Work to be completed
Locate the word "scene" in the data below, then copy every line that holds it.

Dataset extract
◆ ◆ ◆ ◆ ◆ ◆ ◆

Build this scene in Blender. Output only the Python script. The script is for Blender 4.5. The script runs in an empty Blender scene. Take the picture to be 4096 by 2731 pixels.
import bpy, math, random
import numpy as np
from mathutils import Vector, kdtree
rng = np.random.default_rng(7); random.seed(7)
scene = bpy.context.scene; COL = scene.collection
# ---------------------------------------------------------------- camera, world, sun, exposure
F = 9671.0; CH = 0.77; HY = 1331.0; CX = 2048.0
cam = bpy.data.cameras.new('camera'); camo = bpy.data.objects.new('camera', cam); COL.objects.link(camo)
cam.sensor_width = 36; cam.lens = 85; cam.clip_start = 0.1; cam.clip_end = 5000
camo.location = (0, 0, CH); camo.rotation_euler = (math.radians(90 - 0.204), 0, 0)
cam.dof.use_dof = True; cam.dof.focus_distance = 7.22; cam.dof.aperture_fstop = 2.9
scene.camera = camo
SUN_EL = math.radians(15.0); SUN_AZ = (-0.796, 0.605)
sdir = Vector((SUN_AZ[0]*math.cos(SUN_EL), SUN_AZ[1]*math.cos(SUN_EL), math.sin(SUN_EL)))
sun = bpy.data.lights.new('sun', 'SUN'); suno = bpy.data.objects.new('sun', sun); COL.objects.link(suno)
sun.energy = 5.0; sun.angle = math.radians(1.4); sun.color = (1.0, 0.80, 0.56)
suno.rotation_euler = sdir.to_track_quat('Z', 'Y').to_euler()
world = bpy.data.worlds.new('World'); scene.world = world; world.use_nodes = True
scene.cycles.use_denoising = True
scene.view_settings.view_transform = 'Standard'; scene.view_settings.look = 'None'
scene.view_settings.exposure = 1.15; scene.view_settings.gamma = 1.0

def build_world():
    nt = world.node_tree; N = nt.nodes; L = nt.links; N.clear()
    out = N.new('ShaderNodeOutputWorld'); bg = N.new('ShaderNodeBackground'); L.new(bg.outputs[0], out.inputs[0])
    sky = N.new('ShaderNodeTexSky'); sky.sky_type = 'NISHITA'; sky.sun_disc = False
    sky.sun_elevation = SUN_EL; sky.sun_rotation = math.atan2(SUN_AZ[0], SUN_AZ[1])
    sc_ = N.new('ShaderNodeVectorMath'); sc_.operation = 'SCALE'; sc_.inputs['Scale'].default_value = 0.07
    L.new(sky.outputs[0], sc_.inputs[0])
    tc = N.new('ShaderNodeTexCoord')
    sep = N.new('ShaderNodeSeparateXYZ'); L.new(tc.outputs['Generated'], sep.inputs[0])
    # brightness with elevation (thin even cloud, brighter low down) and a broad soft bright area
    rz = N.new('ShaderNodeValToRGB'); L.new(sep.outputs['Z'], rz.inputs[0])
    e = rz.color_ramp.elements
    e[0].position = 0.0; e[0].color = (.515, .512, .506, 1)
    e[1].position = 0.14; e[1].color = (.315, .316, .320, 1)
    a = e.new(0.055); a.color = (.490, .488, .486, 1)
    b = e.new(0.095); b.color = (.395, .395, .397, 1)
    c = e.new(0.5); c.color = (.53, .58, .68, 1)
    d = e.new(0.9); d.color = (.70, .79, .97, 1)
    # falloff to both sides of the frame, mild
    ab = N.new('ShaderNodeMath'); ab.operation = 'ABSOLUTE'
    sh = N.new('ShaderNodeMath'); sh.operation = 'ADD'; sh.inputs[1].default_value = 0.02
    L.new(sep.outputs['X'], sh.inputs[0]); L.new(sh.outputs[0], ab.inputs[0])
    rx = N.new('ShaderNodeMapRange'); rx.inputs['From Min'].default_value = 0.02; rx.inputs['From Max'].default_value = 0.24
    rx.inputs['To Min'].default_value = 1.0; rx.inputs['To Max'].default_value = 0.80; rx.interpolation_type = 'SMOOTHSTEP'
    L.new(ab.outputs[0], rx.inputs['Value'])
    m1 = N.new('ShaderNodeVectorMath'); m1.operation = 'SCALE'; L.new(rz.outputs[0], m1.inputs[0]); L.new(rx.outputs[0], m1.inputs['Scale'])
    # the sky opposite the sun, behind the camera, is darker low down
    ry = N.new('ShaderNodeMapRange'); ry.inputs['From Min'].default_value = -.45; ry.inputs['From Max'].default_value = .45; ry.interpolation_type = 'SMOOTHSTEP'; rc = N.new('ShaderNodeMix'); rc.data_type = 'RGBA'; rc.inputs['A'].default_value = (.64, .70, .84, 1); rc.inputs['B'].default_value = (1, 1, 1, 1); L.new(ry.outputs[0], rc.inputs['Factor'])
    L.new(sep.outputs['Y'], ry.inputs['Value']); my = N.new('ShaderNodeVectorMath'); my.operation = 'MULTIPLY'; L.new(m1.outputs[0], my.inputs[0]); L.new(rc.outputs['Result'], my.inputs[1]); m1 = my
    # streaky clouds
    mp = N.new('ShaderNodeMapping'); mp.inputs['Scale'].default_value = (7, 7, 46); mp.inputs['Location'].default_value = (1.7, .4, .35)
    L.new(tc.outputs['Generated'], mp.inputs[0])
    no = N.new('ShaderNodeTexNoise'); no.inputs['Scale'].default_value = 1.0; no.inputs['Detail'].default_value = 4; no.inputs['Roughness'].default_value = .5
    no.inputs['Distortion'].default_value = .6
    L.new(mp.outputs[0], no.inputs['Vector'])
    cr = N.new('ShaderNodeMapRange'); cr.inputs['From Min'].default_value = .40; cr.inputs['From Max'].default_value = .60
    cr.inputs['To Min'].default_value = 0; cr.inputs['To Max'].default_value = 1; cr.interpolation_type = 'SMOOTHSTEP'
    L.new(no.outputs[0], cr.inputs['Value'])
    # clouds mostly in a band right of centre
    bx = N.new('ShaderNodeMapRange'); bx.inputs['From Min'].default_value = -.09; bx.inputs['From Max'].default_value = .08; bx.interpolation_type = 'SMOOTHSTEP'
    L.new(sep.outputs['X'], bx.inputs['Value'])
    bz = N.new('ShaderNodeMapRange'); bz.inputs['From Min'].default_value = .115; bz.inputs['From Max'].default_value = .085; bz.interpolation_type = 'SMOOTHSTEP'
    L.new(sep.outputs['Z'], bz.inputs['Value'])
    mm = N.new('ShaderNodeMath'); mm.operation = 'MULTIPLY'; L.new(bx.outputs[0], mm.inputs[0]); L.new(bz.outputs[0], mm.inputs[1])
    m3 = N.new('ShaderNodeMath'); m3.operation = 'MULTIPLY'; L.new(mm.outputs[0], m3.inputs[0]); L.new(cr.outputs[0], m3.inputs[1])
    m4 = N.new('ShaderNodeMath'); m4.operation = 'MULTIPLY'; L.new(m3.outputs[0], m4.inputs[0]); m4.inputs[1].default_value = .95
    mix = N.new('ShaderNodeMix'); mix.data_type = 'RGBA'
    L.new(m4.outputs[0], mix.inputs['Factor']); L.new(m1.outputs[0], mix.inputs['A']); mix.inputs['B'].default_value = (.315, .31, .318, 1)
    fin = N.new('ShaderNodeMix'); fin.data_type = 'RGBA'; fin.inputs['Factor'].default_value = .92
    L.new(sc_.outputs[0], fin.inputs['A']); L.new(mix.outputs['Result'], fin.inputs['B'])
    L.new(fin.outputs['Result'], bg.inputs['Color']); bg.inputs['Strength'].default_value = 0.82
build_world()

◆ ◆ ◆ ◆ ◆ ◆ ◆

Reply
Build this scene in Blender. Output only the Python script. The script is for Blender 4.5. The script runs in an empty Blender scene. Take the picture to be 4096 by 2731 pixels.
scene = bpy.context.scene; COL = scene.collection
scene.camera = camo
world = bpy.data.worlds.new('World'); scene.world = world; world.use_nodes = True
scene.cycles.use_denoising = True
scene.view_settings.view_transform = 'Standard'; scene.view_settings.look = 'None'
scene.view_settings.exposure = 1.15; scene.view_settings.gamma = 1.0